Give the data below again, word for word.
····················
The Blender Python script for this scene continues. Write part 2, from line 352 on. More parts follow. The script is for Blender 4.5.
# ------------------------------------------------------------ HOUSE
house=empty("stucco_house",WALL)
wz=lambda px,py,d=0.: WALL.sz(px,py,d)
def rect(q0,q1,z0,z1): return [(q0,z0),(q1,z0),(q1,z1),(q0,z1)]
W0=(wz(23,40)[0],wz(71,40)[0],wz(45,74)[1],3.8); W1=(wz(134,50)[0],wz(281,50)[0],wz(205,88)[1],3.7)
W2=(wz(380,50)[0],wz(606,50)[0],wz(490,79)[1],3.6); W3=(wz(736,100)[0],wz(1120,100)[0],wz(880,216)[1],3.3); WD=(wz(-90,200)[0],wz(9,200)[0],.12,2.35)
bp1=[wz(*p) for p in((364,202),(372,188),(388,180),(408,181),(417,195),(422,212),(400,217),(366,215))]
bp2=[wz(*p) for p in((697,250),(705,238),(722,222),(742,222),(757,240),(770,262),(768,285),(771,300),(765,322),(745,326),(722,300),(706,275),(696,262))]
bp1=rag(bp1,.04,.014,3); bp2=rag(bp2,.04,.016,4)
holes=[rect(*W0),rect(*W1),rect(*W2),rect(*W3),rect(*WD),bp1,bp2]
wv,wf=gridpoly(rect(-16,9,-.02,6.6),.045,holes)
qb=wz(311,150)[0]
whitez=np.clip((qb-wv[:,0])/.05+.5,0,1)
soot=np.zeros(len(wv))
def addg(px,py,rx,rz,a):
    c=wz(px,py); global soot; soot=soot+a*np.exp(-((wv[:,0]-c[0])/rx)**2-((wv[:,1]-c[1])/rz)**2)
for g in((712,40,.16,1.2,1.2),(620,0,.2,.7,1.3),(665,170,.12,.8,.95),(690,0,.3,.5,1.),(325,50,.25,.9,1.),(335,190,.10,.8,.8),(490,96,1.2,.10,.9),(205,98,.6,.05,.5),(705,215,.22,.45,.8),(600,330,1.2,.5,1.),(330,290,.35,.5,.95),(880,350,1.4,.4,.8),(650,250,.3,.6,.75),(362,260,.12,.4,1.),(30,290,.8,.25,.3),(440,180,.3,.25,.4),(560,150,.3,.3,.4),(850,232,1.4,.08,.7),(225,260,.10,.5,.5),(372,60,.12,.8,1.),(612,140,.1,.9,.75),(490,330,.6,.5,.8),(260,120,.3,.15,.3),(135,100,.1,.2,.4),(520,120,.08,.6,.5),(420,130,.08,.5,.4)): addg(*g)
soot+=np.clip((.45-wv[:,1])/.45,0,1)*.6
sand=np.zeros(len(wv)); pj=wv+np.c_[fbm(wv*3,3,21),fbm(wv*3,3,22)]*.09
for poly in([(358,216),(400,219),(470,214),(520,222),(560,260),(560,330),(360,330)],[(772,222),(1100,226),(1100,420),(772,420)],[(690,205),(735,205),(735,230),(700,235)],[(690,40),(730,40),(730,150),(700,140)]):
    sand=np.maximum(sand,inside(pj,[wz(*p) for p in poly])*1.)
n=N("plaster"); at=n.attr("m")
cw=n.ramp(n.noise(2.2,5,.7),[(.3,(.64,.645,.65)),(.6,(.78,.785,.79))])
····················
- **Answer to this exercise**
The Blender Python script for this scene continues. Write part 2, from line 352 on. More parts follow. The script is for Blender 4.5.
# ------------------------------------------------------------ HOUSE
house=empty("stucco_house",WALL)
wz=lambda px,py,d=0.: WALL.sz(px,py,d)
def rect(q0,q1,z0,z1): return [(q0,z0),(q1,z0),(q1,z1),(q0,z1)]
W0=(wz(23,40)[0],wz(71,40)[0],wz(45,74)[1],3.8); W1=(wz(134,50)[0],wz(281,50)[0],wz(205,88)[1],3.7)
W2=(wz(380,50)[0],wz(606,50)[0],wz(490,79)[1],3.6); W3=(wz(736,100)[0],wz(1120,100)[0],wz(880,216)[1],3.3); WD=(wz(-90,200)[0],wz(9,200)[0],.12,2.35)
bp1=[wz(*p) for p in((364,202),(372,188),(388,180),(408,181),(417,195),(422,212),(400,217),(366,215))]
bp2=[wz(*p) for p in((697,250),(705,238),(722,222),(742,222),(757,240),(770,262),(768,285),(771,300),(765,322),(745,326),(722,300),(706,275),(696,262))]
bp1=rag(bp1,.04,.014,3); bp2=rag(bp2,.04,.016,4)
holes=[rect(*W0),rect(*W1),rect(*W2),rect(*W3),rect(*WD),bp1,bp2]
wv,wf=gridpoly(rect(-16,9,-.02,6.6),.045,holes)
qb=wz(311,150)[0]
whitez=np.clip((qb-wv[:,0])/.05+.5,0,1)
soot=np.zeros(len(wv))
def addg(px,py,rx,rz,a):
    c=wz(px,py); global soot; soot=soot+a*np.exp(-((wv[:,0]-c[0])/rx)**2-((wv[:,1]-c[1])/rz)**2)
for g in((712,40,.16,1.2,1.2),(620,0,.2,.7,1.3),(665,170,.12,.8,.95),(690,0,.3,.5,1.),(325,50,.25,.9,1.),(335,190,.10,.8,.8),(490,96,1.2,.10,.9),(205,98,.6,.05,.5),(705,215,.22,.45,.8),(600,330,1.2,.5,1.),(330,290,.35,.5,.95),(880,350,1.4,.4,.8),(650,250,.3,.6,.75),(362,260,.12,.4,1.),(30,290,.8,.25,.3),(440,180,.3,.25,.4),(560,150,.3,.3,.4),(850,232,1.4,.08,.7),(225,260,.10,.5,.5),(372,60,.12,.8,1.),(612,140,.1,.9,.75),(490,330,.6,.5,.8),(260,120,.3,.15,.3),(135,100,.1,.2,.4),(520,120,.08,.6,.5),(420,130,.08,.5,.4)): addg(*g)
soot+=np.clip((.45-wv[:,1])/.45,0,1)*.6
sand=np.zeros(len(wv)); pj=wv+np.c_[fbm(wv*3,3,21),fbm(wv*3,3,22)]*.09
for poly in([(358,216),(400,219),(470,214),(520,222),(560,260),(560,330),(360,330)],[(772,222),(1100,226),(1100,420),(772,420)],[(690,205),(735,205),(735,230),(700,235)],[(690,40),(730,40),(730,150),(700,140)]):
    sand=np.maximum(sand,inside(pj,[wz(*p) for p in poly])*1.)
n=N("plaster"); at=n.attr("m")
cw=n.ramp(n.noise(2.2,5,.7),[(.3,(.64,.645,.65)),(.6,(.78,.785,.79))])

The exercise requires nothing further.